Wednesday, December 16, 2009

Til the Casket Drops

The third album from the Clipse, Til the Casket Drops is also their worst. Of course, this isn't necessarily a significant comment on the quality of the album, given the critical acclaim for their previous two. The truth is, Til the Casket Drops is by and large a great album, and from any other group it would be considered a substantial success. But for fans of the Thornton brothers, it's hard not to notice that a little something is missing from this newest effort. It may simply be that a series of album delays, and almost half of the album being released as singles dampened the impact upon arrival, but certainly a bit of the edge is gone.

Hell Hath No Fury was such a dramatic and innovative departure from the contemporary hip-hop landscape, that to attempt a recreation on the third go would have been a commercially poor decision, and more importantly an artistic mistake. So it's no surprise when the Clipse add a new dimension to the identities they've created. Right from the start, the Clipse set a new paradigm with the reflective opening “Freedom,” produced by Sean C & LV. The song signals a departure even down to the production lineup, and it's an excellent opener. Whereas Hell Hath No Fury was a brilliantly detached portrayal of the coke game, their newest is far more self-aware, with references to music criticism, the state of hip-hop, personal shortcomings, and most significantly a little bit of guilt begins to creep in. Pusha T's first verse on the album captures this new dimension perfectly.

The next song finds the Clipse in familiar territory with the exuberant arrogance of “Popular Demand (Popeyes).” It's a good transition, but even here the stylistic changes are still present. The song was the last single released prior to the album hitting store shelves, and remains one of the best. Aside from the mediocre, but enjoyable “I'm Good” and “Eyes on Me,” the singles slipped easily into the Clipse canon and are highlights of the album. In truth, everything sounds good to great until the Kanye-influenced trifecta of soft edge mediocrity consisting of “Eyes on Me,” “Counseling,” and “Champion.” They're not bad songs, they just are not up to par with the rest of the album's content. Luckily the album picks up in dramatic fashion with the DJ Khalil produced “Footsteps.” Driven by a moody organ vamp and hard rock drums, the song is the best on the album, and one of the best of the duo's career.

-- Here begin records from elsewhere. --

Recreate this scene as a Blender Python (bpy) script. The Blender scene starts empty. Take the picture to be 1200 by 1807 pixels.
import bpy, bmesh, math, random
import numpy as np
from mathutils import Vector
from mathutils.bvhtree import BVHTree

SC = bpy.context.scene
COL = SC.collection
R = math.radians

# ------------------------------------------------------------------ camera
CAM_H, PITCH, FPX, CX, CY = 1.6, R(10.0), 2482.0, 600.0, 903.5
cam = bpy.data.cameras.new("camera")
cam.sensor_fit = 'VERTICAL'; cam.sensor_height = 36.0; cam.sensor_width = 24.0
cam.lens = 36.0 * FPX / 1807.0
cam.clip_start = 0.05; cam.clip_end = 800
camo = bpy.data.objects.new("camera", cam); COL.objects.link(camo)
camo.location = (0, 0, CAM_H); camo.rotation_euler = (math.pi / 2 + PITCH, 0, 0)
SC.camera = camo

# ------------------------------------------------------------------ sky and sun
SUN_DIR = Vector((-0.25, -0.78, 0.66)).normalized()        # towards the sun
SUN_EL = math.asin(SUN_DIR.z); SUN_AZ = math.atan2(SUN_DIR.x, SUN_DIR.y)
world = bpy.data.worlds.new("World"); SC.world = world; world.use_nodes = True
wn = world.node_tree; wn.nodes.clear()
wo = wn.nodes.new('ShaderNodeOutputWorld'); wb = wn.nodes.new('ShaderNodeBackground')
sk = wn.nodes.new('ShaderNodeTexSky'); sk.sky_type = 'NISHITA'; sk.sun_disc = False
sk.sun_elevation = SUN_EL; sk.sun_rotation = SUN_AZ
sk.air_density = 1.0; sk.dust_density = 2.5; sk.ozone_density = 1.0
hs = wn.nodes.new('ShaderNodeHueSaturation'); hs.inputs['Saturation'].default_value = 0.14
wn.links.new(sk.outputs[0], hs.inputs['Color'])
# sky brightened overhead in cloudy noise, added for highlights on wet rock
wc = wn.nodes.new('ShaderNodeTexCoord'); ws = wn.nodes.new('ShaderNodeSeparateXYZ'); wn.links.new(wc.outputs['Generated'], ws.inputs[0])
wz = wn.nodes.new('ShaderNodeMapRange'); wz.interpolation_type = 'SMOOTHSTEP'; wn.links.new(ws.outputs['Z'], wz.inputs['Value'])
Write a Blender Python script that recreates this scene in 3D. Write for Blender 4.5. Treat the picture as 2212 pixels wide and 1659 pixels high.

The decision to go with production outside of The Neptunes for the first time seems to have been a good choice. Sean C & LV and DJ Khalil make good contributions, and in fact produce some of the best songs on the album. I would love to see the Clipse work more with Khalil in the future. That being said, The Neptunes were also behind some great tracks even though they produced the lesser ones as well. Ultimately, the album falls flat when it reaches for commercial appeal. It is an understandable move given their history of label troubles, and sale numbers not matching their proven excellence. It's too bad college kids don't buy albums. But as first-week sales reports come in today, it's clear that Til the Casket Drops didn't do it for them either. Perhaps the brothers just aren't meant for the pop market. They're at their best as too-clever D-boys; unashamed rap villains that are hard not to love. If sales drop precipitously next week they may lose their home at Columbia, but I wouldn't be surprised to see them picked up by L.A. Reid and Def Jam. Til the Casket Drops is a good album worth purchasing, but they are capable of much better.


1 comment:

  1. Khalil has been on some DOPE next level production ish..I can't wait for Self Scientific to get the shine it deserves, Change was such a dope album. I didn't really like Popeye's that much, I think Killa Cam was just a poor replacement for Sandman. Listen again and you'll hear what I mean. I like the variety of beats on this album, though. I just picked it up and gave it one listen the other night. Maybe I'll do a review of the new Snoop and new SoM for tomorrow.